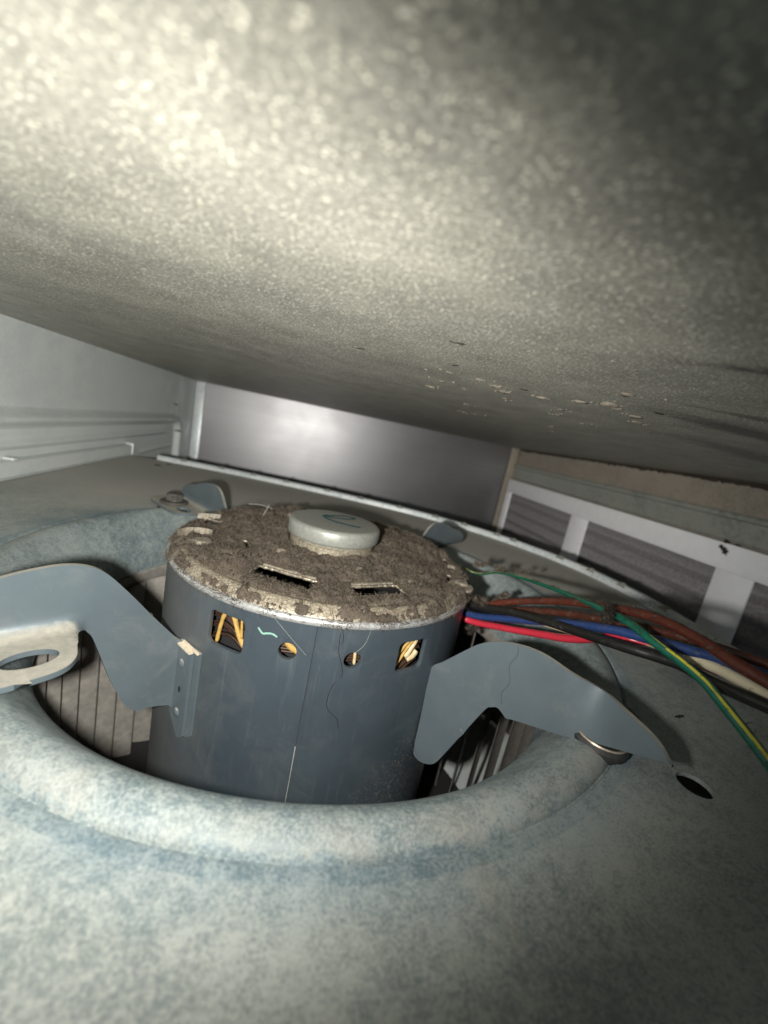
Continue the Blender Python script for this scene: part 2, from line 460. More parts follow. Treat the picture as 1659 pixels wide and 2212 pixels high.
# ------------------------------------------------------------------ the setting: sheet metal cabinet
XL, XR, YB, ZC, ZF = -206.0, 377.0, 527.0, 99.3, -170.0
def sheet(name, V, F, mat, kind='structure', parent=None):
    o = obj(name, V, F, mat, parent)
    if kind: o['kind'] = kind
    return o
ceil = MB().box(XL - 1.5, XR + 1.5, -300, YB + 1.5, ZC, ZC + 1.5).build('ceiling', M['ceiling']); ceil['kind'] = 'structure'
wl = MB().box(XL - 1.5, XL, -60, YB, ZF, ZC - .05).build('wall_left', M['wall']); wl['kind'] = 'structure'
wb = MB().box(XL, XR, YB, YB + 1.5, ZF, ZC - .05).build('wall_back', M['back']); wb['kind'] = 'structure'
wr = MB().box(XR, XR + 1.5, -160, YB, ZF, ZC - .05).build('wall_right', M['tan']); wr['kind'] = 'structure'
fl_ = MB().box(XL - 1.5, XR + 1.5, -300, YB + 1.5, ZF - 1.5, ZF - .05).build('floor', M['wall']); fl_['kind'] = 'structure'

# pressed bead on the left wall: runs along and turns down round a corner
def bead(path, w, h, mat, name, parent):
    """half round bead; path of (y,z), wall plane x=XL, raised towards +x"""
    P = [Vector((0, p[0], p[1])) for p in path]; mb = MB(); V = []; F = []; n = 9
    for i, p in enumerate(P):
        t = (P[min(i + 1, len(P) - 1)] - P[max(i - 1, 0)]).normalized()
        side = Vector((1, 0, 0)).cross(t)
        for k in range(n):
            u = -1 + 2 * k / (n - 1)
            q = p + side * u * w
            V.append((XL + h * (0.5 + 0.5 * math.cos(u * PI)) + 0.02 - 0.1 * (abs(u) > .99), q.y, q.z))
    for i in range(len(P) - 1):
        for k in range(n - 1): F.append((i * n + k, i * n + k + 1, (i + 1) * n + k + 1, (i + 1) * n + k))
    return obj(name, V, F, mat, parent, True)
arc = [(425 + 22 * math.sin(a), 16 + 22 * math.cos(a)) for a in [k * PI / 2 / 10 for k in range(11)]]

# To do
Without the pictures, write out the whole listing above exactly as it appears.

# Problem solution
Continue the Blender Python script for this scene: part 2, from line 460. More parts follow. Treat the picture as 1659 pixels wide and 2212 pixels high.
# ------------------------------------------------------------------ the setting: sheet metal cabinet
XL, XR, YB, ZC, ZF = -206.0, 377.0, 527.0, 99.3, -170.0
def sheet(name, V, F, mat, kind='structure', parent=None):
    o = obj(name, V, F, mat, parent)
    if kind: o['kind'] = kind
    return o
ceil = MB().box(XL - 1.5, XR + 1.5, -300, YB + 1.5, ZC, ZC + 1.5).build('ceiling', M['ceiling']); ceil['kind'] = 'structure'
wl = MB().box(XL - 1.5, XL, -60, YB, ZF, ZC - .05).build('wall_left', M['wall']); wl['kind'] = 'structure'
wb = MB().box(XL, XR, YB, YB + 1.5, ZF, ZC - .05).build('wall_back', M['back']); wb['kind'] = 'structure'
wr = MB().box(XR, XR + 1.5, -160, YB, ZF, ZC - .05).build('wall_right', M['tan']); wr['kind'] = 'structure'
fl_ = MB().box(XL - 1.5, XR + 1.5, -300, YB + 1.5, ZF - 1.5, ZF - .05).build('floor', M['wall']); fl_['kind'] = 'structure'

# pressed bead on the left wall: runs along and turns down round a corner
def bead(path, w, h, mat, name, parent):
    """half round bead; path of (y,z), wall plane x=XL, raised towards +x"""
    P = [Vector((0, p[0], p[1])) for p in path]; mb = MB(); V = []; F = []; n = 9
    for i, p in enumerate(P):
        t = (P[min(i + 1, len(P) - 1)] - P[max(i - 1, 0)]).normalized()
        side = Vector((1, 0, 0)).cross(t)
        for k in range(n):
            u = -1 + 2 * k / (n - 1)
            q = p + side * u * w
            V.append((XL + h * (0.5 + 0.5 * math.cos(u * PI)) + 0.02 - 0.1 * (abs(u) > .99), q.y, q.z))
    for i in range(len(P) - 1):
        for k in range(n - 1): F.append((i * n + k, i * n + k + 1, (i + 1) * n + k + 1, (i + 1) * n + k))
    return obj(name, V, F, mat, parent, True)
arc = [(425 + 22 * math.sin(a), 16 + 22 * math.cos(a)) for a in [k * PI / 2 / 10 for k in range(11)]]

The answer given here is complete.